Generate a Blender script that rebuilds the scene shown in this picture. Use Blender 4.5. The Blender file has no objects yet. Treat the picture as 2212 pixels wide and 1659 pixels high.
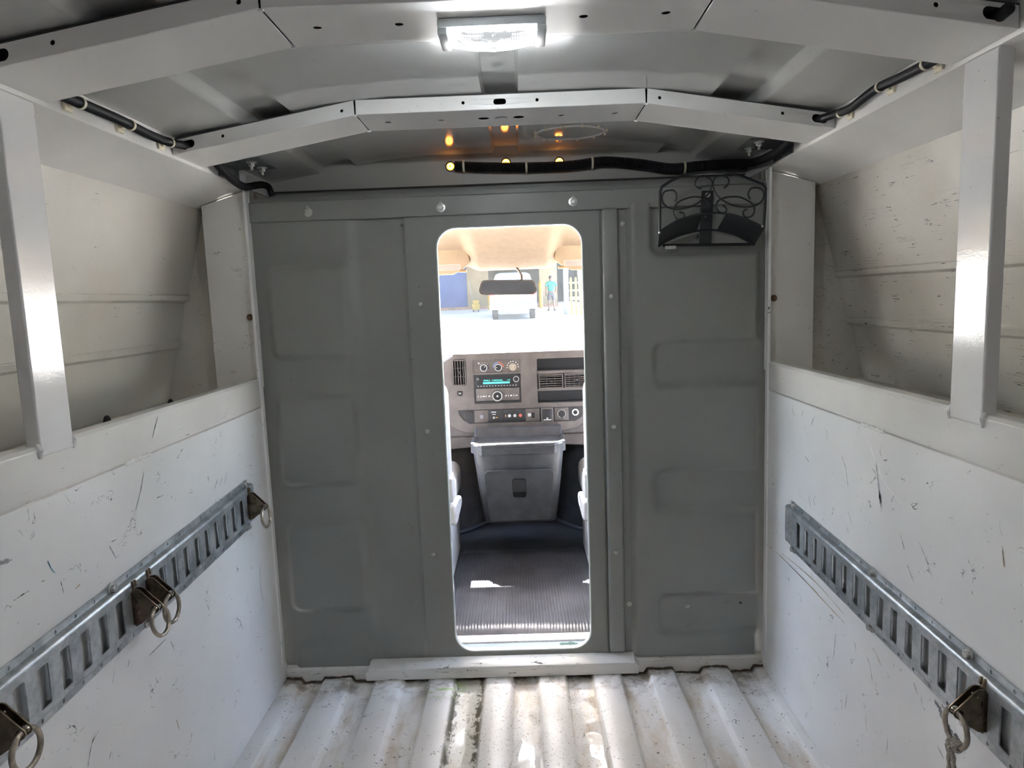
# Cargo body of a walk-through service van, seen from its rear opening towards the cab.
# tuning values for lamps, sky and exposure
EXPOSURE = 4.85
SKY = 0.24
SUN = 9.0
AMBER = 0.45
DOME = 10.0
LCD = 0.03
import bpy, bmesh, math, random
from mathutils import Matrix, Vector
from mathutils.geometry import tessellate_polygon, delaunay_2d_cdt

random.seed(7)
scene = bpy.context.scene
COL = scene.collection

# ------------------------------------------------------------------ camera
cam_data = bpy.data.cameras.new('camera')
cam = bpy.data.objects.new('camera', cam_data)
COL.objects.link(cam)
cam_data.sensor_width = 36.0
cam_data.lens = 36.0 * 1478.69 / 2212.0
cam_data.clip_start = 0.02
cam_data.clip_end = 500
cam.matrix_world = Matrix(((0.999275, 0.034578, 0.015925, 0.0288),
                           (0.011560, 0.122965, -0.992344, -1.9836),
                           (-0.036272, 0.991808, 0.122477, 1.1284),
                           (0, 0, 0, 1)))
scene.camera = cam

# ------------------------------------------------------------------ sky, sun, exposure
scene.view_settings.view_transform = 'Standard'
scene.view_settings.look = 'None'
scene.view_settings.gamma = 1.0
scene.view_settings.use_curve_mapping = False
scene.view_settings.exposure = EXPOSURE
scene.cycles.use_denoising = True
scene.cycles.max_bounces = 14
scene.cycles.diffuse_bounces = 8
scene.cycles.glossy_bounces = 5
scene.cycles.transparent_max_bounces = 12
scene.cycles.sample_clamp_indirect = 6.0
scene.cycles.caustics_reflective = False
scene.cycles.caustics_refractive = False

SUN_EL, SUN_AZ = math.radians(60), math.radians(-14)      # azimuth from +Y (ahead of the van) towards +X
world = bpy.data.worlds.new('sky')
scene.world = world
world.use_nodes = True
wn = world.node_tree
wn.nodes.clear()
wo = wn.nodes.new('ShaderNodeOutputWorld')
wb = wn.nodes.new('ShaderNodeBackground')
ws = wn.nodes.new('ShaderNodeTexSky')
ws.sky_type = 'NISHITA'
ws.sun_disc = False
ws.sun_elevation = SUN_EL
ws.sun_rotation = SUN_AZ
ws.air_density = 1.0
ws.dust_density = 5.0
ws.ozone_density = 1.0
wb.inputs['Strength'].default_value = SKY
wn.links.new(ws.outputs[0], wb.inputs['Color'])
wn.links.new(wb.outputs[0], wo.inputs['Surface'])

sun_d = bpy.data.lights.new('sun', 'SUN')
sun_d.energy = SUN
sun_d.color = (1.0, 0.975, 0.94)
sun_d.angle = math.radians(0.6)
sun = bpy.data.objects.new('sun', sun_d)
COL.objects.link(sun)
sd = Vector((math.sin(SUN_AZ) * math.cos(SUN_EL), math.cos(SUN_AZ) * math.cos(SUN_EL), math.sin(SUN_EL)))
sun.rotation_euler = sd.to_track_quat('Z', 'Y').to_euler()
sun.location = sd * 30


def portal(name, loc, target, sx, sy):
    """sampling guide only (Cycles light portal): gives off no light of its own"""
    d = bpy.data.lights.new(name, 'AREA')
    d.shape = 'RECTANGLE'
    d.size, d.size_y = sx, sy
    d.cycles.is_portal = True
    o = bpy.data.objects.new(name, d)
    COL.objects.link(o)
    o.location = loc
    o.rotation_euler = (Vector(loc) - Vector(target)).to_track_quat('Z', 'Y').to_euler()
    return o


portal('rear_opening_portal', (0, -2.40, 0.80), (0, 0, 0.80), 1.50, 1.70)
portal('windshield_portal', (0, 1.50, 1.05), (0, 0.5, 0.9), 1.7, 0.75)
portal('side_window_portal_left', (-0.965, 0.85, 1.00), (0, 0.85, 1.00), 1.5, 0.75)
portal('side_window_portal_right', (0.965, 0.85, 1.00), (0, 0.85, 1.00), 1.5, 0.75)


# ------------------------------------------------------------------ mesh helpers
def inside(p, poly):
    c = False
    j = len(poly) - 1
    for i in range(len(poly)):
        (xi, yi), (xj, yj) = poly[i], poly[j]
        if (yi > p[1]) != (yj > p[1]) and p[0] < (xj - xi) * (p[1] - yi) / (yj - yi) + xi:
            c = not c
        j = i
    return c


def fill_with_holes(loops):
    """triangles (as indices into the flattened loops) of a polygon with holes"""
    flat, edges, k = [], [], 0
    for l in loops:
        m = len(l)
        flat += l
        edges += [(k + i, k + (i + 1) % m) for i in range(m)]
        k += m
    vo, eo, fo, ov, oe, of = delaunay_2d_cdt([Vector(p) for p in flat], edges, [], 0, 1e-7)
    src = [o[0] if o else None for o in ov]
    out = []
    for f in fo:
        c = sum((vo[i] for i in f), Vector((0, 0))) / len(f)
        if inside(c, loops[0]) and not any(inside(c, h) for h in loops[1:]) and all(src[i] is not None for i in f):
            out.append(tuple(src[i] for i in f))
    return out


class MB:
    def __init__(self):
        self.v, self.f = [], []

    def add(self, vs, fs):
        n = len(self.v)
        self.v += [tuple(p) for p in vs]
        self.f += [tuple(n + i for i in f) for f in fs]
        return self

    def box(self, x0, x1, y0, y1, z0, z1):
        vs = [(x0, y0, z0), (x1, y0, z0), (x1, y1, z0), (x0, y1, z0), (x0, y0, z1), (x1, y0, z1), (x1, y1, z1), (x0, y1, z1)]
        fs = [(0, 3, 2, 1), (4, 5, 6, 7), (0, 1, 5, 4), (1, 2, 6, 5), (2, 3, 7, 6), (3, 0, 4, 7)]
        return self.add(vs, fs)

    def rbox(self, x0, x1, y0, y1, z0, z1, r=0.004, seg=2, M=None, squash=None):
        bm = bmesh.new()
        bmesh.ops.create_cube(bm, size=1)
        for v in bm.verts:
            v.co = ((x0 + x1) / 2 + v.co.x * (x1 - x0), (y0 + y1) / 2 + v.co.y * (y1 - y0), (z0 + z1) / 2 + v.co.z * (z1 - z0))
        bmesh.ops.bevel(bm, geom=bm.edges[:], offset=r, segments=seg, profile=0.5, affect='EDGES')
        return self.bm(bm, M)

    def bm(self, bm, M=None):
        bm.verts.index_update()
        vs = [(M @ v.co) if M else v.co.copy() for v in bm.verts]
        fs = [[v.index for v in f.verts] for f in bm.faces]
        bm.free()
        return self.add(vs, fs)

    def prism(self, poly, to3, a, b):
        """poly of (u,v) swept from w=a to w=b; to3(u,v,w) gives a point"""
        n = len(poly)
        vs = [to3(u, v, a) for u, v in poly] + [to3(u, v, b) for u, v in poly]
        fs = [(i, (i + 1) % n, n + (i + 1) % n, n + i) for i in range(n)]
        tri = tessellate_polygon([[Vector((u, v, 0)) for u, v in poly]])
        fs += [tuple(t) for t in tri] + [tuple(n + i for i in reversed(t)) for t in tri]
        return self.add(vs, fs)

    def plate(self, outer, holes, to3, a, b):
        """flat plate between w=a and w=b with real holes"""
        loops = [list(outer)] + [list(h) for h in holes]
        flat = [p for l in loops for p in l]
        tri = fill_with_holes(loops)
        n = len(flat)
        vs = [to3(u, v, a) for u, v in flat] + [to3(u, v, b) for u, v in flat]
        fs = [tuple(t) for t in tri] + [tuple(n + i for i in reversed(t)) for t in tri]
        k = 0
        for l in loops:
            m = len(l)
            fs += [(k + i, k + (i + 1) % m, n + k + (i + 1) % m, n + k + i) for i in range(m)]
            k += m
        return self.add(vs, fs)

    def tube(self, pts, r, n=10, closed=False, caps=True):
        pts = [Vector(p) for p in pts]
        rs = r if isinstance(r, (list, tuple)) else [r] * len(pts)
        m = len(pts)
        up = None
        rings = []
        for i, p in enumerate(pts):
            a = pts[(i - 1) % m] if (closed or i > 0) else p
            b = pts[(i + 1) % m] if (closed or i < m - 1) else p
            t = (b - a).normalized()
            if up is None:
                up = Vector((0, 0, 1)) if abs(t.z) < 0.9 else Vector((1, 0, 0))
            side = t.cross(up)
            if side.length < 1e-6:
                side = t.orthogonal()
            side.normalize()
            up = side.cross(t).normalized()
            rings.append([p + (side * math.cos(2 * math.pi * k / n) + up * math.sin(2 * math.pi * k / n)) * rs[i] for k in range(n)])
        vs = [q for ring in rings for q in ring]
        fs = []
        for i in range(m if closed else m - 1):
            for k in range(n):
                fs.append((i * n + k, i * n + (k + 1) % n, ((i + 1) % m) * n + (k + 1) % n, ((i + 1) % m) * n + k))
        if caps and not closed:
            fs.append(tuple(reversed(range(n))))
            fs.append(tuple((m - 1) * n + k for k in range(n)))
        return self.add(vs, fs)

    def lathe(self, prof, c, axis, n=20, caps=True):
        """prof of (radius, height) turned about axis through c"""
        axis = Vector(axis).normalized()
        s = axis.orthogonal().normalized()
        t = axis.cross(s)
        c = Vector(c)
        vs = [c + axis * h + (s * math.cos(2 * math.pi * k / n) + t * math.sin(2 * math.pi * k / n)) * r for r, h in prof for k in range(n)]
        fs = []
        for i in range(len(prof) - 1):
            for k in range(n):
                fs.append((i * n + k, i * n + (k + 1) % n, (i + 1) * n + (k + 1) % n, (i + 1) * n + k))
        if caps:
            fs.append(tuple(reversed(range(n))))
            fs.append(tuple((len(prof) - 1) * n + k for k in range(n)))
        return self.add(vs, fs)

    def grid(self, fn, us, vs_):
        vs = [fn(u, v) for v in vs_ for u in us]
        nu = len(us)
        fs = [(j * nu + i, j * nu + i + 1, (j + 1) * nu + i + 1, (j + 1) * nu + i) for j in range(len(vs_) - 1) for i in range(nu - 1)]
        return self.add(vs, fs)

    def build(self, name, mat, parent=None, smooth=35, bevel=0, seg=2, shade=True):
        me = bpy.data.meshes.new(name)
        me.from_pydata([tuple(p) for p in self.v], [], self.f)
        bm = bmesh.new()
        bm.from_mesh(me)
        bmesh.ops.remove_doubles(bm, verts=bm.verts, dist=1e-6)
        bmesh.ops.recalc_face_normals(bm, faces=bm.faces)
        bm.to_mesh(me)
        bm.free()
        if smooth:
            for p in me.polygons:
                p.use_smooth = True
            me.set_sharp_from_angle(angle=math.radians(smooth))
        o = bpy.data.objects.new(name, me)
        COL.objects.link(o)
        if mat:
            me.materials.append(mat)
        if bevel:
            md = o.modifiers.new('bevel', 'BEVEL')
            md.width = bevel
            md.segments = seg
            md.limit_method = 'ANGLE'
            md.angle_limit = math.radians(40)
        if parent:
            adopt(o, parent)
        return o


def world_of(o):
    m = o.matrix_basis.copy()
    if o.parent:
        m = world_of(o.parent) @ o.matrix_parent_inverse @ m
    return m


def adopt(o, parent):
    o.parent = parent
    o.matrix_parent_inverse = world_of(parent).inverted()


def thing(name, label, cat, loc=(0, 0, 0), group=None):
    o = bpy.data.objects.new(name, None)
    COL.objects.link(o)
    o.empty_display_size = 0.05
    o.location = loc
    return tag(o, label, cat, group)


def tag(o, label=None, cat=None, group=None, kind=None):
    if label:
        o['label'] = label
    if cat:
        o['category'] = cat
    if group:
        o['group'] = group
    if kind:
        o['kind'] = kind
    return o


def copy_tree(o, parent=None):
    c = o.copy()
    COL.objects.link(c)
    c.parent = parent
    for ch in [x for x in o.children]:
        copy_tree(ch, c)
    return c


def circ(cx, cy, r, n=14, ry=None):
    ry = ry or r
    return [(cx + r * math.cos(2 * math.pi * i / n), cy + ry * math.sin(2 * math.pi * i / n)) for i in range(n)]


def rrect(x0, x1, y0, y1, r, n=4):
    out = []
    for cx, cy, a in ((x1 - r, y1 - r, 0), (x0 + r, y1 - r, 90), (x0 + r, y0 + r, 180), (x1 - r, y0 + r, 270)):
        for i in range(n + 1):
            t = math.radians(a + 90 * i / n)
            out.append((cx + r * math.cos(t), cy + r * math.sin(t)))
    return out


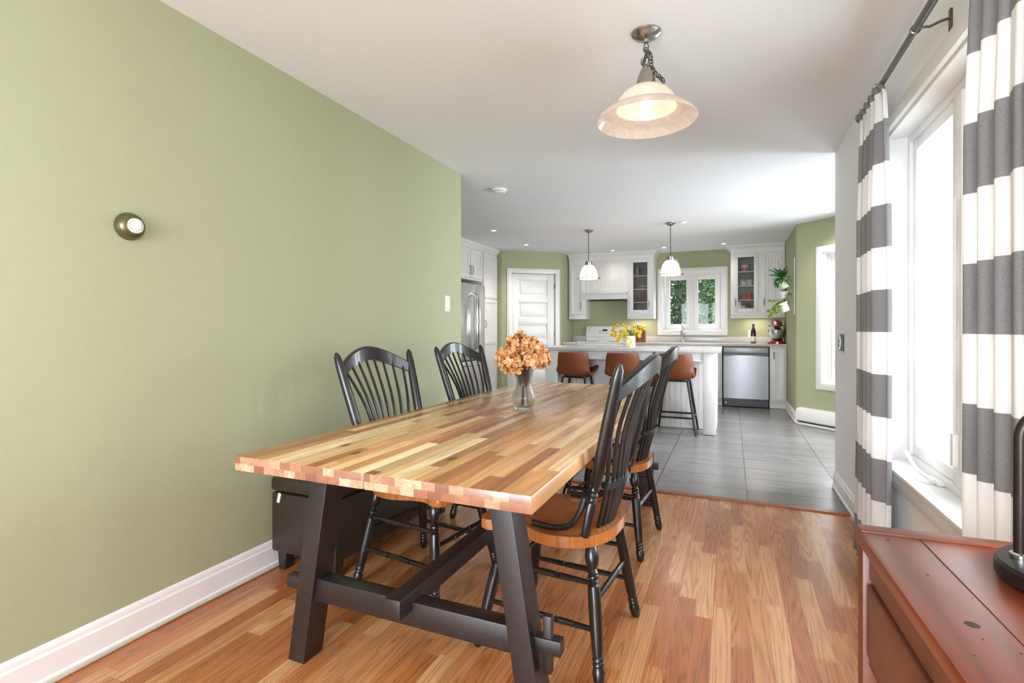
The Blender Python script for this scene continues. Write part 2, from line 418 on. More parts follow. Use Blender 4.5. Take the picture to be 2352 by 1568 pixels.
══════════
THE PROBLEM
Give again, exactly, the lines from the start of the data through the one holding "COL = scene.collection"; omit the pictures.

REPLY
Generate a Blender script that rebuilds the scene shown in this picture. Use Blender 4.5. The Blender file has no objects yet. Treat the picture as 2212 pixels wide and 1659 pixels high.
# Cargo body of a walk-through service van, seen from its rear opening towards the cab.
# tuning values for lamps, sky and exposure
EXPOSURE = 4.85
SKY = 0.24
SUN = 9.0
AMBER = 0.45
DOME = 10.0
LCD = 0.03
import bpy, bmesh, math, random
from mathutils import Matrix, Vector
from mathutils.geometry import tessellate_polygon, delaunay_2d_cdt

random.seed(7)
scene = bpy.context.scene
COL = scene.collection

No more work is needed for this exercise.